How do you develop $1 trillion in PPPs for the PRC?

28 Apr 16

How can China best manage its huge growth in public-private partnerships?

The People’s Republic of China (PRC) is now developing more public-private partnerships (PPPs) than the rest of the world put together. The latest official data show that the PRC’s local governments are preparing or implementing a staggering 7,110 PPPs across 19 industries, with around $1.3 trillion in investment. In comparison, Europe closed 49 PPPs in 2015 worth $18bn.

The PRC’s PPP program had almost ground to a halt by 2012, crowded out by huge funding for conventional public investment projects under an economic stimulus package. But the PPP program is now at the forefront of wide ranging public finance reforms initiated in 2013, and a broader push for the market to play a decisive role in the country’s development.

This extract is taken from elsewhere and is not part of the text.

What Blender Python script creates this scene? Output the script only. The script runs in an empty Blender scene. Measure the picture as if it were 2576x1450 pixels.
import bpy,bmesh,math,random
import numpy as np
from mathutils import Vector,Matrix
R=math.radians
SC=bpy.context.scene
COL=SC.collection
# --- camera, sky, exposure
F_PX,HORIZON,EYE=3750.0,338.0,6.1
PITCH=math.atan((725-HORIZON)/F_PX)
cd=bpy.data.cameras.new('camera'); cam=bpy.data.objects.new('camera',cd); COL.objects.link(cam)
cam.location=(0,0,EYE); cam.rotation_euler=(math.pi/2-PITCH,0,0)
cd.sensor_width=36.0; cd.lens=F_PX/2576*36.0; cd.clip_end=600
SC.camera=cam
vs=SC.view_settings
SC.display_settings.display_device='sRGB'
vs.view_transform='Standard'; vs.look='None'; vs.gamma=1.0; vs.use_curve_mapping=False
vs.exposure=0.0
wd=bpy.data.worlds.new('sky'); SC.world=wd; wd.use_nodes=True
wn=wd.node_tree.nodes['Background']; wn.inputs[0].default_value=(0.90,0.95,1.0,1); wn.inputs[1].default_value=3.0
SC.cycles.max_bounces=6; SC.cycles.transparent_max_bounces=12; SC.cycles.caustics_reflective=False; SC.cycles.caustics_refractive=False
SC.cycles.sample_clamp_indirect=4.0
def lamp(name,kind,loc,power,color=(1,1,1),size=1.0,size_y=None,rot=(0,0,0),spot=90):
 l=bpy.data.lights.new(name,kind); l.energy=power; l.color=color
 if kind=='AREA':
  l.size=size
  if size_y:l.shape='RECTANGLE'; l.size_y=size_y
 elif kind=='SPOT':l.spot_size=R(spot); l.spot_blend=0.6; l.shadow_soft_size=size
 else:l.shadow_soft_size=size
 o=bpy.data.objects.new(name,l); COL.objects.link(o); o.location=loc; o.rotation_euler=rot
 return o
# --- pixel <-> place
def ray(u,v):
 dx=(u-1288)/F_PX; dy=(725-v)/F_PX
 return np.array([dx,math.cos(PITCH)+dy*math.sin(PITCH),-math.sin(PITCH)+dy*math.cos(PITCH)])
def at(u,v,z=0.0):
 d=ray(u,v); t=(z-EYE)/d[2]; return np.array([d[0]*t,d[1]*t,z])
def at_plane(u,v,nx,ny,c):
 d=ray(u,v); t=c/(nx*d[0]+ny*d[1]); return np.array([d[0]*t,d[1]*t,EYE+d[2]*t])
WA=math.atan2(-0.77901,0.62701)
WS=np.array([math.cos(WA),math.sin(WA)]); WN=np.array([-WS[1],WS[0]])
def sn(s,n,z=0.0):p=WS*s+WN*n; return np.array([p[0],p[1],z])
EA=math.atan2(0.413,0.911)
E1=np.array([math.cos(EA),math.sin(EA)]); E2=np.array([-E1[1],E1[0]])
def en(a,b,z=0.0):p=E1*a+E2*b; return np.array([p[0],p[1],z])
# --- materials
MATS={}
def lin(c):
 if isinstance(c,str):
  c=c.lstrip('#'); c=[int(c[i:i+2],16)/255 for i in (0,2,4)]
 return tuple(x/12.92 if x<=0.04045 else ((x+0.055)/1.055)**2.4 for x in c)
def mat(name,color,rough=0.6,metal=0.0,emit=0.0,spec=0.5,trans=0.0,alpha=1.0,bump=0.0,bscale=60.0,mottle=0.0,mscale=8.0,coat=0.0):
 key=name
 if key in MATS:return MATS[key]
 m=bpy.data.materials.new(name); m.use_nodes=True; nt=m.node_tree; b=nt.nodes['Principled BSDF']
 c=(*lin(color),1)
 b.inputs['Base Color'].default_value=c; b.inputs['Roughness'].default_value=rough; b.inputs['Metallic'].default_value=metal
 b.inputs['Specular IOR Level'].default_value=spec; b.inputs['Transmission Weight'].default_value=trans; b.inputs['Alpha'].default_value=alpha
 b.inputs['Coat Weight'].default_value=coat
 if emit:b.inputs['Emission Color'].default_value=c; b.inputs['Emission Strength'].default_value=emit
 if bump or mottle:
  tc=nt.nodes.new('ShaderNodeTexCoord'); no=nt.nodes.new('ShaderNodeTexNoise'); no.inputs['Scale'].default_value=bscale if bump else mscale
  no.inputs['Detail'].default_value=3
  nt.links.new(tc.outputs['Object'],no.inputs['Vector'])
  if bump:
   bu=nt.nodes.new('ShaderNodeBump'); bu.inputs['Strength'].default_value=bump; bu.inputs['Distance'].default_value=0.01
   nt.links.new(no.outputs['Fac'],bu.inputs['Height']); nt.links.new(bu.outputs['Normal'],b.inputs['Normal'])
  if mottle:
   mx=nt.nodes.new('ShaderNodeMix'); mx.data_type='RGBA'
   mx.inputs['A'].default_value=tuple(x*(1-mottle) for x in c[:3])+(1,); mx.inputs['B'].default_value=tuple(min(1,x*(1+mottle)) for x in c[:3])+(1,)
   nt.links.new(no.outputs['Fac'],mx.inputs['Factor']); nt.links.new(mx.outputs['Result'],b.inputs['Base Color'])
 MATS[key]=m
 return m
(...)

The implementation of these PPPs is a priority for both delivering public services and helping maintain the PRC’s new ‘normal’ rate of economic growth.

Project preparation will take time. Land must be secured, pre-feasibility and feasibility studies and project implementation plans prepared and assessed, project approvals finalised, potential partners procured, PPP agreements drafted and negotiated, and so on.

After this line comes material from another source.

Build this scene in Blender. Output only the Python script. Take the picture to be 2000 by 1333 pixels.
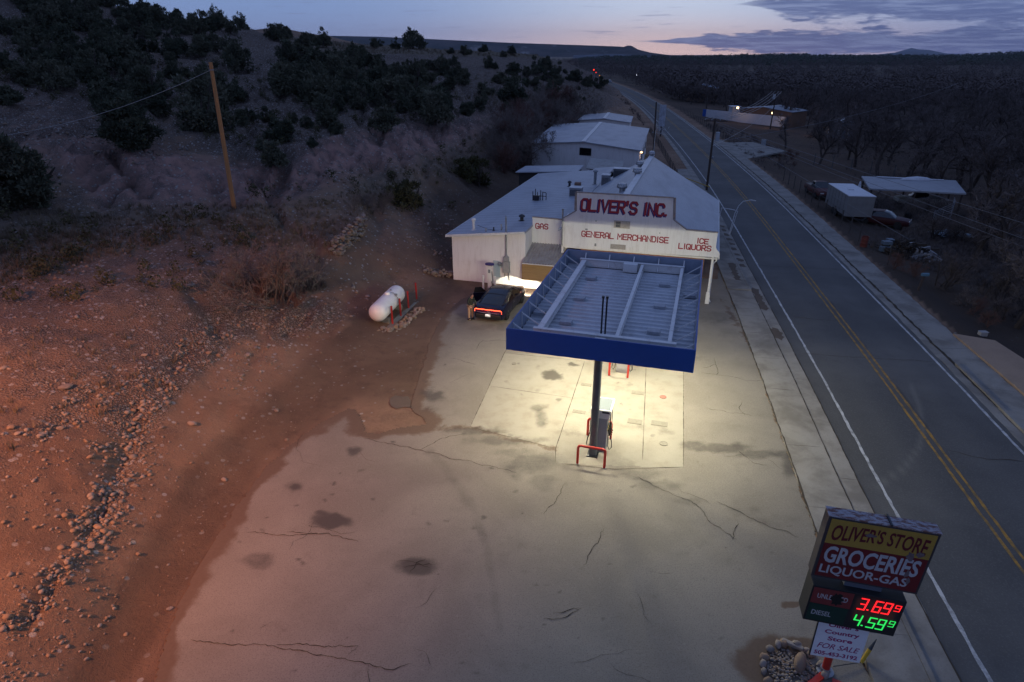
import bpy, bmesh, math, random
import numpy as np
from mathutils import Vector, Matrix
for o in list(bpy.data.objects): bpy.data.objects.remove(o, do_unlink=True)
SC = bpy.context.scene
COL = SC.collection
PI = math.pi
R = math.radians
rnd = random.Random(7)

# ------------------------------------------------------------------ camera
CAM_H, PITCH, FPX = 15.0, math.atan((666.5 - 106.0) / 1245.0), 1245.0
cd = bpy.data.cameras.new('camera'); cam = bpy.data.objects.new('camera', cd); COL.objects.link(cam)
cam.location = (0, 0, CAM_H); cam.rotation_euler = (PI / 2 - PITCH, 0, 0)
cd.sensor_width = 36; cd.lens = 36 * FPX / 2000; cd.clip_start = 0.1; cd.clip_end = 40000
SC.camera = cam
SC.view_settings.view_transform = 'Standard'; SC.view_settings.look = 'None'
SC.view_settings.exposure = 0.0; SC.view_settings.gamma = 1.0
SC.view_settings.use_curve_mapping = False
SC.render.engine = 'CYCLES'
SC.cycles.max_bounces = 5; SC.cycles.diffuse_bounces = 2; SC.cycles.glossy_bounces = 2
SC.cycles.transparent_max_bounces = 8
SC.cycles.caustics_reflective = False; SC.cycles.caustics_refractive = False
SC.cycles.sample_clamp_indirect = 4.0
try: SC.cycles.use_denoising = True
except Exception: pass

# ------------------------------------------------------------------ world: dusk sky
class NT:
    """small helper that writes node graphs as expressions"""
    def __init__(s, tree): s.t = tree
    def n(s, ty, ins=None, **kw):
        nd = s.t.nodes.new(ty)
        for k, v in kw.items(): setattr(nd, k, v)
        for k, v in (ins or {}).items(): s.set(nd.inputs[k], v)
        return nd
    def set(s, sock, v):
        if isinstance(v, bpy.types.NodeSocket): s.t.links.new(v, sock)
        elif isinstance(v, (tuple, list)) and sock.type == 'RGBA' and len(v) == 3: sock.default_value = (*v, 1)
        else: sock.default_value = v
    def m(s, op, a, b=0.0, c=None, clamp=False):
        nd = s.n('ShaderNodeMath', operation=op, use_clamp=clamp)
        s.set(nd.inputs[0], a); s.set(nd.inputs[1], b)
        if c is not None: s.set(nd.inputs[2], c)
        return nd.outputs[0]
    def ss(s, x, lo, hi):
        nd = s.n('ShaderNodeMapRange', interpolation_type='SMOOTHSTEP', clamp=True)
        s.set(nd.inputs[0], x); s.set(nd.inputs[1], lo); s.set(nd.inputs[2], hi)
        nd.inputs[3].default_value = 0; nd.inputs[4].default_value = 1
        return nd.outputs[0]
    def mix(s, f, a, b, mode='MIX'):
        nd = s.n('ShaderNodeMix', data_type='RGBA', blend_type=mode)
        s.set(nd.inputs[0], f); s.set(nd.inputs[6], a); s.set(nd.inputs[7], b)
        return nd.outputs[2]
    def noise(s, vec, scale, detail=4, rough=.55, dist=0.0, col=False):
        nd = s.n('ShaderNodeTexNoise'); 
        if vec is not None: s.set(nd.inputs['Vector'], vec)
        nd.inputs['Scale'].default_value = scale; nd.inputs['Detail'].default_value = detail
        nd.inputs['Roughness'].default_value = rough; nd.inputs['Distortion'].default_value = dist
        return nd.outputs['Color' if col else 'Fac']
    def vmul(s, vec, sc):
        nd = s.n('ShaderNodeVectorMath', operation='MULTIPLY'); s.set(nd.inputs[0], vec); nd.inputs[1].default_value = sc
        return nd.outputs[0]
    def xyz(s, x, y, z):
        nd = s.n('ShaderNodeCombineXYZ'); s.set(nd.inputs[0], x); s.set(nd.inputs[1], y); s.set(nd.inputs[2], z)
        return nd.outputs[0]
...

Considerable resources will also be required. PPPs are normally developed by external advisory teams, as governments lack the full range of skills and experience required. Project complexity, combined with the high fee rates of the commercially oriented advisors used in PPPs, result in a higher than normal cost of project development.

How can the PRC’s rapid scaling up in PPPs be managed? The experience of many countries suggests that project development facilities (PDFs) can help make the task more doable. Development partners concur with this experience, with ADB among others running their own PDF for PPPs.

In brief, PDFs provide the specialised resources needed to conduct studies, to design and structure a PPP, and to procure the PPP. They pay for the upfront costs of developing a PPP, and then recover the cost from successful projects, operating as rolling funds that prepare project after project.

PDFs are much more than a bank account used to engage advisors and conduct studies. They are also used as a tool for setting and demonstrating good practice standards in PPPs.

The ADB working paper Peoples’ Republic of China: A Model Project Development Fund for Public-Private Partnerships draws on international experience to identify issues to be considered in using PDFs in the PRC. It offers suggestions on what PDFs should aim to do, how they should work, and who should be involved, responding to a call by the Standing Committee of the National People's Congress in June 2015 to explore PDFs for PPPs.

Some simple arithmetic brings out the common sense of exploring PDFs. If the PRC can keep the average development cost per project to $500,000, a low number by international standards, around $3.5bn would be needed to prepare the current batch of PPPs. It is unlikely that local governments have budgeted for this large expense. Many are probably unaware of the need to put extra effort into preparing a project delivered as a PPP.

Without adequate funding, projects are likely to be underprepared and go to the market too early. Potential consequences include difficulties in securing partners or financiers, and service disruption and disputes during the 10, 20, to 30 years of implementation.

One of the clearest lessons on PPPs from other countries is that good project development is the heart of a healthy PPP program. Too many countries have learned this the hard way. PPPs can deliver public services faster, at lower cost, and improved quality. But to achieve the potential benefits, the right projects need to be identified, and PPPs need to be developed and implemented well. Projects that stand the test of time are well prepared.

The cost of developing a PPP well through a PDF will pay for itself through the better value-for-money it provides – such as by providing timelier, higher quality, and lower cost public services. PDFs can make the difference between a successful and a disappointing PPP program.

But the use of PDFs will need to be actively promoted. If not, a lack of readiness among the PRC’s local governments may emerge as a key risk to the world’s largest PPP program.